US court filings reveal Montenegro’s Prime Minister Milojko Spajic personally invested $75,000 in Terraform Labs crypto holdings in 2018, long before the company’s algorithmic stablecoin TerraUSD and reserve asset Luna collapsed in 2022, wiping out tens of billions of dollars worth of market capitalisation.
The filings show that Spajic was listed among the early investors of Terraform, when the company was raising funds to develop its crypto project.
Bloomberg noted that the investment raised questions about why Singapore-based Terraform’s founder Do Kwon had fled to Montenegro, a tiny Balkan country of fewer than a million people.
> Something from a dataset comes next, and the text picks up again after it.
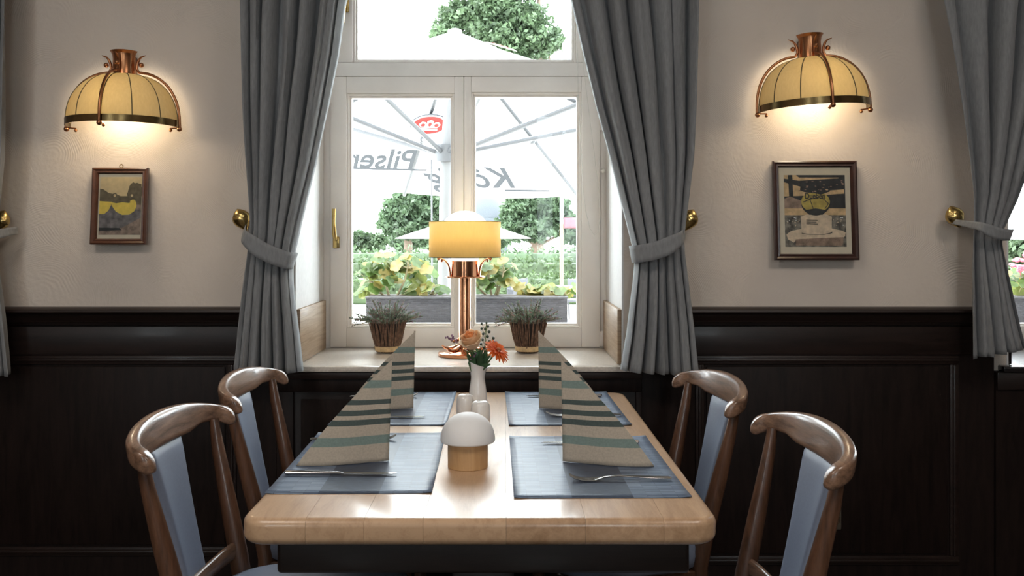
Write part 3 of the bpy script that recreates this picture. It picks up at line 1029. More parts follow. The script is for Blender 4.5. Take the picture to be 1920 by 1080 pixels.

Spajic’s LinkedIn page shows that he worked in Singapore’s financial industry from 2014 to late 2020 — a period during which the investment was made — before returning to Montenegro to become finance minister.
Montenegro newspaper Vijesti first broke the story, reporting that Spajic’s Terraform holdings had increased to $90 million in value at one point. Vijesti is printed in Croatian and the article was machine translated.
Spajic had previously said that the company where he worked had made the investment, and not him personally, according to Vijesti.
The newspaper said Spajic had declined to comment on the story.
Montenegro’s political opposition has demanded Spajic’s resignation.
Criminal litigation
Terraform Labs, which filed for Chapter 11 bankruptcy earlier this year, must pay the US Securities and Exchange Commission $4.47 billion in penalties to resolve a civil lawsuit, DL News reported earlier this month.
Kwon, also the target of ongoing criminal litigation from the US Justice Department, must pay another $204 million to the SEC.
The agreement follows a jury verdict in April that found Terraform and Kwon liable for fraud.
The documents that list the initial Terraform investors in a table, including Prajik, were compiled and submitted to the court by SEC Assistant Chief Accountant Avron Elbaum.
In 2023, Kwon was sentenced to four months in prison in Montenegro after he was apprehended at the airport in the capital Podgorica using a fake Costa Rican passport as he attempted to leave for Dubai.
He was released from prison in March on bail in Montenegro, and since then has been caught up in competing extradition demands from both the US and South Korea, his home country.